Background to History / Open Field Farming Songs


Eric Idle: The Background to History, Part Four.

Graham Chapman: Good evening. One of the main elements in any assessment of the medieval open field farming system is the availability of oxen for the winter plowing. Professor Tofts of the University of Manchester puts it like this:

Professor Tofts: (Sung with the backing of Reggae type music)
To plough once in the Winter
sowing and again in lent
Sowing with as many oxen
Sowing with as many oxen
As he shall have yoked in the plough
Oh yeah, oh yeah
As he shall have yoked in the plough
oh yeah yeah
oh yeah
oh yeah

Graham Chapman: But of course, there is considerable evidence of open field villages as far back as the 10th century. Professor Moorehead.

Professor Moorehead: (Professor Moorehead sings to a heavy rock beat with a lot of drumming)
There's E-vi-dence!
There's E-vi-dence!
There's Evidence!(evidence!)
Evidence!(evidence!)
Evidence!(evidence!)
There's Evidence!(evidence!)
Evidence of settlements with one long village street,
Farmsteads, hamlets, little towns - the framework was complete,
By the time...
Of the Norman conquest!
The rural framework was complete!
Rural!
Framework!
Was!
Complete!

Graham Chapman: This is not to say of course that the system was as sophisticated as it later came to be. I asked the Professor of Medieval Studies at Cambridge why this was.

Professor Tofts: Well...it may not have been a, uh ...a statutary obligation but, uh...I mean...uh, a guy who's a freeman would, uh, was obliged in the medieval system, to, uh...

Graham Chapman:...to do boonwork?

Professor Tofts: yeah, that's right, yeah, there's an example from the village rolls, uh, in 1313...

Graham Chapman: And I believe you are going to do it for us now?

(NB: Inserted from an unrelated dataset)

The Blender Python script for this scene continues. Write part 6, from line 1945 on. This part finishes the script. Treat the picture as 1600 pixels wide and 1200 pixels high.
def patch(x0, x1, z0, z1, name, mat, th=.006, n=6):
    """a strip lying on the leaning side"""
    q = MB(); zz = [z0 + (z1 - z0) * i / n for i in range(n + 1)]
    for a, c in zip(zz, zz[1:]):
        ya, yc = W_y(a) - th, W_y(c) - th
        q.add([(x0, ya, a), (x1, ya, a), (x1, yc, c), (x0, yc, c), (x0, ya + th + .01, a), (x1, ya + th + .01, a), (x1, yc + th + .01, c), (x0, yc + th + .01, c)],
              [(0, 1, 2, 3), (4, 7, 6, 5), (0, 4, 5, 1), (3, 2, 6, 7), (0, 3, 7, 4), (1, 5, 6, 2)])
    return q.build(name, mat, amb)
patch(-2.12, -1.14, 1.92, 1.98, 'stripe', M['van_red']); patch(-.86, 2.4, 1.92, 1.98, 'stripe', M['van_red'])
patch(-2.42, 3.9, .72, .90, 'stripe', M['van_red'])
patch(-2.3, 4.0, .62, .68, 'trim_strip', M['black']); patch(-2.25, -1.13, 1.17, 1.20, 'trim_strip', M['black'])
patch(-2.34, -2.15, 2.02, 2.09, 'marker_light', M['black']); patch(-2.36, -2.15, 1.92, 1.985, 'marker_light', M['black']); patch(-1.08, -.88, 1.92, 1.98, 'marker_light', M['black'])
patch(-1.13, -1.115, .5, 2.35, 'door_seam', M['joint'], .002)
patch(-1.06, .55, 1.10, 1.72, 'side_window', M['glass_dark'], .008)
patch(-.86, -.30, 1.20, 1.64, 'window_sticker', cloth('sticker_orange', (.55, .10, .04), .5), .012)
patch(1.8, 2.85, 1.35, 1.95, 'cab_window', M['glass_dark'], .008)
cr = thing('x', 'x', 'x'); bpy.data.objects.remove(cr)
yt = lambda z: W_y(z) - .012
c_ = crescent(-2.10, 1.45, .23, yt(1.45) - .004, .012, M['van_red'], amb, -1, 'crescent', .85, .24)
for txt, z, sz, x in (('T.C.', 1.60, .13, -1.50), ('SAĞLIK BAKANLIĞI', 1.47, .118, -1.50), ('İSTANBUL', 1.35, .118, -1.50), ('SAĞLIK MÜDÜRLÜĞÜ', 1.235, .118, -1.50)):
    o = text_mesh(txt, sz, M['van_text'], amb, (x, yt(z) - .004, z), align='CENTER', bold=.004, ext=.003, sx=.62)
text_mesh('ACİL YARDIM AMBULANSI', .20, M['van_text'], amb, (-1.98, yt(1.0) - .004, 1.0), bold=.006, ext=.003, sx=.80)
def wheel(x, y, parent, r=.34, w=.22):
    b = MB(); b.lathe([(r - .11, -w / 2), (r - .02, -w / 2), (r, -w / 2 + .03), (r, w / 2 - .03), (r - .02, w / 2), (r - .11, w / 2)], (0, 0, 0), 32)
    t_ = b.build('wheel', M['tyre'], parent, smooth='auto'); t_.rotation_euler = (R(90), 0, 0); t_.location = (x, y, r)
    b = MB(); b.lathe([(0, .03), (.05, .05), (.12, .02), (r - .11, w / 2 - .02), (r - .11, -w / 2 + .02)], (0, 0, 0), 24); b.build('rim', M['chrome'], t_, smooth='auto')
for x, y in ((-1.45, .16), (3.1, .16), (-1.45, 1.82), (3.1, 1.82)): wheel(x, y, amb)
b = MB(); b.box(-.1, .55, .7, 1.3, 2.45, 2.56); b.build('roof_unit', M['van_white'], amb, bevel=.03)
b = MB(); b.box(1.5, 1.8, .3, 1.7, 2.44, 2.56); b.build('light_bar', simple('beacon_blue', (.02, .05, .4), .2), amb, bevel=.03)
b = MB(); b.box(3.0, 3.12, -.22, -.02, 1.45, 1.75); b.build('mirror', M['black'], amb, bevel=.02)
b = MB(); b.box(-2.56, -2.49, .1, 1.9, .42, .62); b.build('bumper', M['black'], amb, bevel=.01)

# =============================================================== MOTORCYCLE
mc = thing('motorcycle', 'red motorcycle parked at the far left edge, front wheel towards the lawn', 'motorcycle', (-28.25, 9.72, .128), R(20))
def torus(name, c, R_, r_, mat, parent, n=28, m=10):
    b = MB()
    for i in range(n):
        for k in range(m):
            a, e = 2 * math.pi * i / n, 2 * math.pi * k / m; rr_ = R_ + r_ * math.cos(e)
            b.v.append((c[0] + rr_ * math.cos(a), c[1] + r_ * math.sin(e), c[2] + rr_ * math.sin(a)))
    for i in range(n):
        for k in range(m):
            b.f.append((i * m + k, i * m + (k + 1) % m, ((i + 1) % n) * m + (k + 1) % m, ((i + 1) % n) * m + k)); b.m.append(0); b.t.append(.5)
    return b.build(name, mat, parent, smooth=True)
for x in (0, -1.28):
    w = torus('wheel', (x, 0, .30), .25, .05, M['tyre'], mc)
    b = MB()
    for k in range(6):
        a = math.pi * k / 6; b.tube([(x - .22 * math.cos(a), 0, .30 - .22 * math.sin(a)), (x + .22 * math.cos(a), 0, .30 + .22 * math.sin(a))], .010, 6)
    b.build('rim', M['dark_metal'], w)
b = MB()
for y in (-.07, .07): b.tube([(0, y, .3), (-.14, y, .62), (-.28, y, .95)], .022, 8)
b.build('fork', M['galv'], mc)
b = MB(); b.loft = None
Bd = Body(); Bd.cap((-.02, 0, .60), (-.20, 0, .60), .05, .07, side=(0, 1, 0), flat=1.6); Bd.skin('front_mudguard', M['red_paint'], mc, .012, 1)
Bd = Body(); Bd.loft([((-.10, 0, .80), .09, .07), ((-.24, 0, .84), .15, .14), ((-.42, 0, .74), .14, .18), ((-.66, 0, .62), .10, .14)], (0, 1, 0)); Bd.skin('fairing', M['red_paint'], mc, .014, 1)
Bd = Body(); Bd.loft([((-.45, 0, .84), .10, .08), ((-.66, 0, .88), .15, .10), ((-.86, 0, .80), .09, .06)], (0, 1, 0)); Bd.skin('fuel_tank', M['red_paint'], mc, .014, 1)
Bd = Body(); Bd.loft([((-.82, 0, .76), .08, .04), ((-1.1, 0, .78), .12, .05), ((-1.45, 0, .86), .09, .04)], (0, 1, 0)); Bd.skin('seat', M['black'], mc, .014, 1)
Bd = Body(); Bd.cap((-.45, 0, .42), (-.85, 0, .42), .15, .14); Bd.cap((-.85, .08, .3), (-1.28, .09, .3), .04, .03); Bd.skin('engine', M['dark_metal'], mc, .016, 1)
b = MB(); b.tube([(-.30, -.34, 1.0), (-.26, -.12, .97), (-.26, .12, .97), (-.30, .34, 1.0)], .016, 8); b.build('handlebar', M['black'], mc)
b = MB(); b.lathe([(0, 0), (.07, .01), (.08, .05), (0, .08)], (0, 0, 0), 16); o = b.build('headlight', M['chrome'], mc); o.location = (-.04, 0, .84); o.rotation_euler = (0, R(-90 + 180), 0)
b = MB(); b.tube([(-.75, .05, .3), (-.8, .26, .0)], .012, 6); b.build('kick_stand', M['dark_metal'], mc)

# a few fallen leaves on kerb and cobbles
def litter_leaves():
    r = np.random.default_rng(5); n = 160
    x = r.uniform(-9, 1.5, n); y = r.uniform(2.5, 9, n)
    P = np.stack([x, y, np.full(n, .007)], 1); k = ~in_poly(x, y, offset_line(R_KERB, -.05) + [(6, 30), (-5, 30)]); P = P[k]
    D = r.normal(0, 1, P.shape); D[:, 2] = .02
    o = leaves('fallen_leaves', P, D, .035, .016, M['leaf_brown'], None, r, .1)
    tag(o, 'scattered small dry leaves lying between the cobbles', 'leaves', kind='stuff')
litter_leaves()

Professor Tofts: That's right, yeah....(sings with the backing of a band, music sounds almost gospel like)
Oh it's written in the Village rolls
that if one plough team wants an oxen
and that oxen is lent
Then the villeins and the ploughman
have got to have the lord's consent
Then the villeins and the ploughman
have got to have the lord's consent
Then the villeins and the ploughman
have got to have the lord's consent
Then the villeins and the ploughman
have got to have the lord's consent
Then the villeins and the ploughman
have got to have the lord's consent
Then the villeins and the ploughman
have got to have the lord's consent

(music from the song finishes off with with the sound of a plane and a guitar rift)

Eric Idle: That was a talk on the open field farming system by Professor Angus Jones. Some of the main points covered in this talk are now available on a long playing record 'The Ronettes Sing Medieval Agrarian History'.